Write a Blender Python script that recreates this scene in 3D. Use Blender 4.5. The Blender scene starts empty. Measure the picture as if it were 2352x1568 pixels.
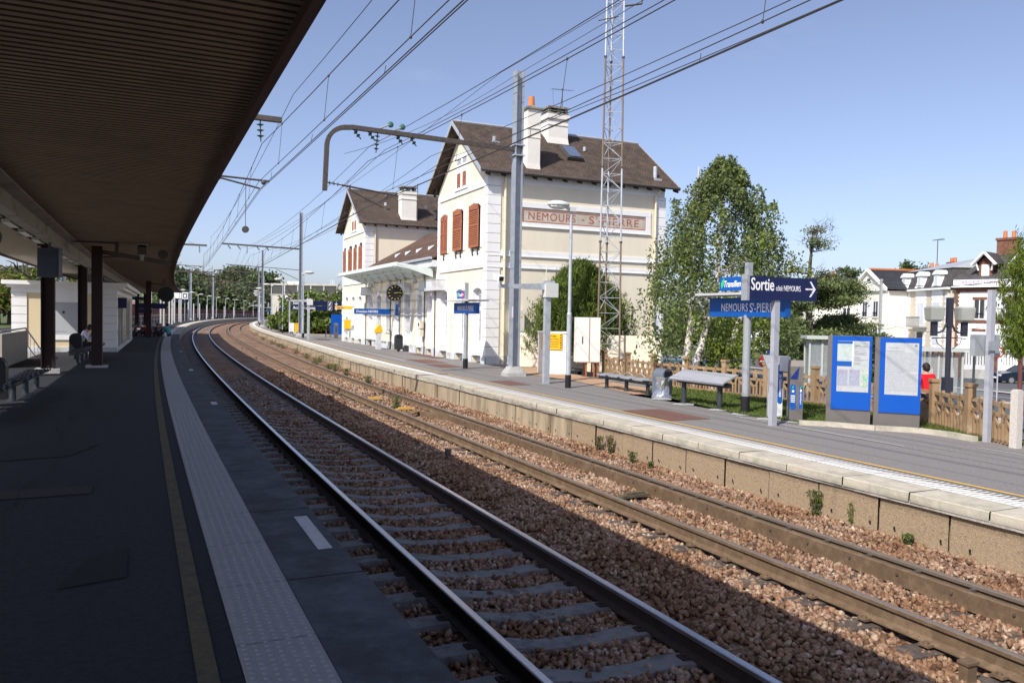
import bpy, bmesh, math, random
import numpy as np
from mathutils import Vector, Matrix
random.seed(7); rng = np.random.default_rng(11)
D = bpy.data
scene = bpy.context.scene
col = scene.collection
R = math.radians

# ---------------------------------------------------------------- camera
CAMZ = 2.45; FP = 1829.3; PITCH = math.atan(56.4/1829.3); ROLL = .018
cam = D.cameras.new('camera'); cam.lens = 28; cam.sensor_width = 36
cam.clip_start = .05; cam.clip_end = 3000
camo = D.objects.new('camera', cam); col.objects.link(camo); scene.camera = camo
camo.matrix_world = Matrix.Translation((0, 0, CAMZ)) @ Matrix.Rotation(math.pi/2-PITCH, 4, 'X') @ Matrix.Rotation(ROLL, 4, 'Z')

# ---------------------------------------------------------------- light
SUN_AZ = R(214.5); SUN_EL = R(45)
w = D.worlds.new("World"); scene.world = w; w.use_nodes = True
nt = w.node_tree; nt.nodes.clear()
sky = nt.nodes.new('ShaderNodeTexSky'); sky.sky_type = 'NISHITA'; sky.sun_disc = False
sky.sun_elevation = SUN_EL; sky.sun_rotation = SUN_AZ; sky.air_density = .8; sky.dust_density = 1.4; sky.ozone_density = 4.5
bg = nt.nodes.new('ShaderNodeBackground'); bg.inputs['Strength'].default_value = .125
out = nt.nodes.new('ShaderNodeOutputWorld')
wb = nt.nodes.new('ShaderNodeMix'); wb.data_type = 'RGBA'; wb.blend_type = 'MULTIPLY'; wb.inputs[0].default_value = 1; wb.inputs[7].default_value = (1.10, .99, 1.03, 1)
nt.links.new(sky.outputs[0], wb.inputs[6])
# a few very thin clouds
tcw = nt.nodes.new('ShaderNodeTexCoord'); mpw = nt.nodes.new('ShaderNodeMapping'); mpw.inputs['Scale'].default_value = (3, 3, 14); mpw.inputs['Rotation'].default_value = (0, .12, .4)
now = nt.nodes.new('ShaderNodeTexNoise'); now.inputs['Scale'].default_value = 1.6; now.inputs['Detail'].default_value = 7; now.inputs['Roughness'].default_value = .6
rpw = nt.nodes.new('ShaderNodeValToRGB'); rpw.color_ramp.elements[0].position = .6; rpw.color_ramp.elements[1].position = .85; rpw.color_ramp.elements[1].color = (.07, .07, .07, 1)
cl = nt.nodes.new('ShaderNodeMix'); cl.data_type = 'RGBA'; cl.inputs[7].default_value = (6.5, 6.6, 6.9, 1)
nt.links.new(tcw.outputs['Generated'], mpw.inputs[0]); nt.links.new(mpw.outputs[0], now.inputs['Vector']); nt.links.new(now.outputs['Fac'], rpw.inputs[0]); nt.links.new(rpw.outputs[0], cl.inputs[0])
hs = nt.nodes.new('ShaderNodeHueSaturation'); hs.inputs['Saturation'].default_value = .84; hs.inputs['Value'].default_value = 1.0; nt.links.new(wb.outputs[2], hs.inputs['Color']); nt.links.new(hs.outputs[0], cl.inputs[6]); nt.links.new(cl.outputs[2], bg.inputs[0]); nt.links.new(bg.outputs[0], out.inputs[0])
sl = D.lights.new('sun', 'SUN'); sl.energy = 4.2; sl.angle = R(.5); sl.color = (1, .95, .87)
so = D.objects.new('sun', sl); col.objects.link(so)
sdir = Vector((math.sin(SUN_AZ)*math.cos(SUN_EL), math.cos(SUN_AZ)*math.cos(SUN_EL), math.sin(SUN_EL)))
so.rotation_euler = sdir.to_track_quat('Z', 'Y').to_euler(); so.location = (-30, -40, 60)
scene.view_settings.view_transform = 'Standard'; scene.view_settings.look = 'None'
scene.view_settings.gamma = 1; scene.view_settings.exposure = .48
scene.cycles.max_bounces = 6; scene.cycles.diffuse_bounces = 3

# ---------------------------------------------------------------- helpers
def at(px, py, z):
    """the point of height z seen at pixel (px,py) of the 2352x1568 photograph (used to measure the place)"""
    x = px-1176; y = 784-py
    c, s = math.cos(ROLL), math.sin(ROLL)
    xr = c*x-s*y; yr = s*x+c*y
    d = Vector((xr, FP*math.cos(PITCH)+yr*math.sin(PITCH), -FP*math.sin(PITCH)+yr*math.cos(PITCH)))
    t = (z-CAMZ)/d.z
    return Vector((d.x*t, d.y*t, z))
def atY(px, py, Y):
    x = px-1176; y = 784-py
    c, s = math.cos(ROLL), math.sin(ROLL)
    xr = c*x-s*y; yr = s*x+c*y
    d = Vector((xr, FP*math.cos(PITCH)+yr*math.sin(PITCH), -FP*math.sin(PITCH)+yr*math.cos(PITCH)))
    t = Y/d.y
    return Vector((d.x*t, Y, CAMZ+d.z*t))

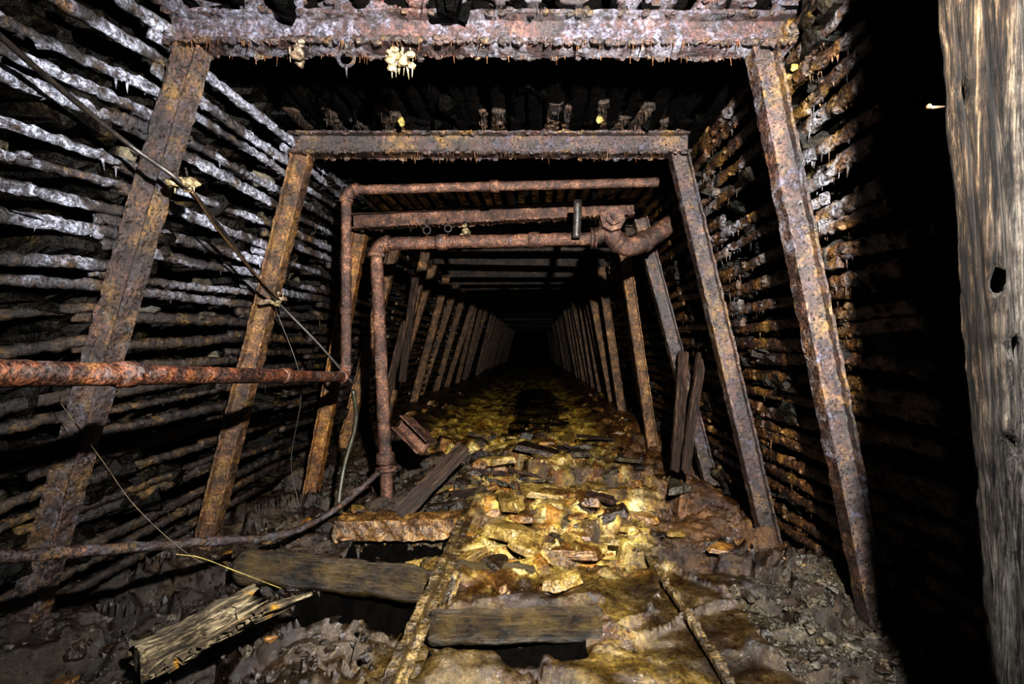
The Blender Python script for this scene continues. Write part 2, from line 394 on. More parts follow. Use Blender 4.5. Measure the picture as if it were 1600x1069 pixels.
for i in range(5,35):
    y=float(i)+R.uniform(-.18,.18); d=R.uniform(-.06,.06); L,Q=legs(y,dx=d)
    L=(L[0]+Vector((R.uniform(-.03,.05),0,0)),L[1]+Vector((R.uniform(-.14,.14),R.uniform(-.06,.06),0))); Q=(Q[0]+Vector((R.uniform(-.05,.03),0,0)),Q[1]+Vector((R.uniform(-.18,.08),R.uniform(-.06,.06),0)))
    sset(y,Vector((-1.64+d,y,zb+R.uniform(-.07,.01))),Vector((1.15+d,y,zb+R.uniform(-.07,.01))),L,Q,i<9,lab)

# ------------------------------------------------------------------ lagging bars
def barmesh(p0,p1,w,h,seed,drips=0,st=.025,n=8,amp=.014,lumps=0):
    p0=Vector(p0);p1=Vector(p1); pts=resample([p0,p1],st)
    sag=R.uniform(-.006,.012); bx=R.uniform(-.008,.008)
    m=len(pts)-1
    for i,p in enumerate(pts):
        t=i/m; p.z-=sag*math.sin(math.pi*t); p.x+=bx*math.sin(2*math.pi*t+seed)
    v,f=sweep(pts,[(h/2*math.copysign(abs(math.cos(a))**.7,math.cos(a)),w/2*math.copysign(abs(math.sin(a))**.7,math.sin(a))) for a in [2*math.pi*(k+.5)/n for k in range(n)]],Vector((0.01,0,1)),amp,26.,seed)
    parts=[(v,f)]
    for k in range(drips):
        p=pts[R.randrange(len(pts))]
        parts.append(cone(p-Vector((R.uniform(-w,w)*.4,0,h*.25)),R.uniform(.004,.010),R.uniform(.015,.07)*R.uniform(.3,1),R.random()))
    for k in range(lumps):
        p=pts[R.randrange(len(pts))]+Vector((R.uniform(-w,w)*.4,R.uniform(-.03,.03),R.uniform(-h,h)*.4))
        parts.append(lump(p,R.uniform(.006,.018),k))
    return merge(parts)
GL='rusted lagging bars lining the walls'
far=[]
PITCH=.110
for bay in range(1,34):
    near=bay<=5
    for side in (0,1):
        z=ZT+.10
        while z>(.12 if bay<5 else .3):
            zz=z+R.uniform(-.028,.028)
            y0=bay-.06+R.uniform(-.05,.02); y1=bay+1.08+R.uniform(-.05,.06)
            if side==1 and bay==1: y0=1.60+R.uniform(-.05,.05)
            t0=R.uniform(-.03,.03); t1=R.uniform(-.03,.03)
            if side==0 and bay==1: t0-=.13+R.uniform(-.02,.03)
            if side==0 and bay==2: t0-=.04
            fx=xl if side==0 else xr; sg=-1 if side==0 else 1
            o0=.03+R.uniform(0,.02); o1=.03+R.uniform(0,.02)
            p0=Vector((fx(zz+t0)+sg*o0,y0,zz+t0)); p1=Vector((fx(zz+t1)+sg*o1,y1,zz+t1))
            z-=PITCH
            if near:
                if R.random()<.05 and bay>1: continue
                if side==0: dr=R.randint(0,4) if bay<4 else 0; hh=R.uniform(.036,.062); am=.011; lp=R.randint(3,10) if bay<3 else 0
                else: dr=R.randint(12,24) if bay<4 else 0; hh=R.uniform(.054,.074); am=.013; lp=R.randint(8,18) if bay<3 else 0
                v,f=barmesh(p0,p1,R.uniform(.03,.045),hh,R.random()*50,dr,.022 if bay<4 else .06,8,am,lp)
                ob=mk('lagging_bar',v,f,m_bar if side==0 else m_barr)
                if side==0: lb='rusted lagging bar caked with white mineral crust' if (zz>1.6 and bay<3) else 'dark rusted lagging bar stained orange against slate'
                else: lb='wet rust-coated lagging bar with hanging drips' if bay<4 else 'dark rusted lagging bar behind steel legs'
                tag(ob,lb,'bar',GL)
            else:
                far.append(barmesh(p0,p1,.04,.06,1,0,1.2,4,0))
    if bay>=2:
        for k in range(23):
            x=-1.58+.122*k+R.uniform(-.012,.012)
            z0=ZT+BD+.055+R.uniform(0,.02)
            p0=Vector((x,bay-.06,z0)); p1=Vector((x+R.uniform(-.03,.03),bay+1.05+R.uniform(-.04,.05),z0+R.uniform(-.005,.02)))
            if bay<4:
                v,f=barmesh(p0,p1,R.uniform(.07,.10),.035,R.random()*50,R.randint(4,12),.03,8)
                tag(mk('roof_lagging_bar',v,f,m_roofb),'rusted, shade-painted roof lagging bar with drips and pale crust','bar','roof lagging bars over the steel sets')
            elif bay<22: far.append(barmesh(p0,p1,.08,.04,1,0,1.2,4,0))
v,f=merge(far); o=mk('distant_lagging_bars',v,f,m_barr,smooth=False,recalc=False); o['kind']='stuff'; tag(o,'dense rusted lagging bars deep along the drift','lagging bars')
for k in range(16):
    x=-1.55+.175*k+R.uniform(-.03,.03); z0=ZC+1.322+BD+.026
    v,f=barmesh((x,1.90+R.uniform(0,.05),z0),(x+R.uniform(-.03,.03),2.2,z0),R.uniform(.09,.16),.038,R.random()*40,5,.02,8,.014,12)
    tag(mk('roof_lagging_bar',v,f,m_beam),'stub of roof lagging crusted white over cap beam','bar','roof lagging bars over the steel sets')
for k in range(15):
    x=R.uniform(-1.5,.95); z0=ZC+1.278+BD+.03
    v,f=barmesh((x,2.80+R.uniform(-.14,.12),z0+R.uniform(0,.03)),(x+R.uniform(-.05,.05),3.06,z0),R.uniform(.02,.09),R.uniform(.015,.035),R.random()*40,R.randint(4,18),.015,8,.014,R.randint(0,8))
    tag(mk('roof_lagging_bar',v,f,m_capf),'ragged rusted stub of roof lagging above cap beam','bar','roof lagging bars over the steel sets')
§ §
Exercise requirements :: Show every line that contains the word "drips".

Response to the task ::
def barmesh(p0,p1,w,h,seed,drips=0,st=.025,n=8,amp=.014,lumps=0):
    for k in range(drips):
                else: lb='wet rust-coated lagging bar with hanging drips' if bay<4 else 'dark rusted lagging bar behind steel legs'
                tag(mk('roof_lagging_bar',v,f,m_roofb),'rusted, shade-painted roof lagging bar with drips and pale crust','bar','roof lagging bars over the steel sets')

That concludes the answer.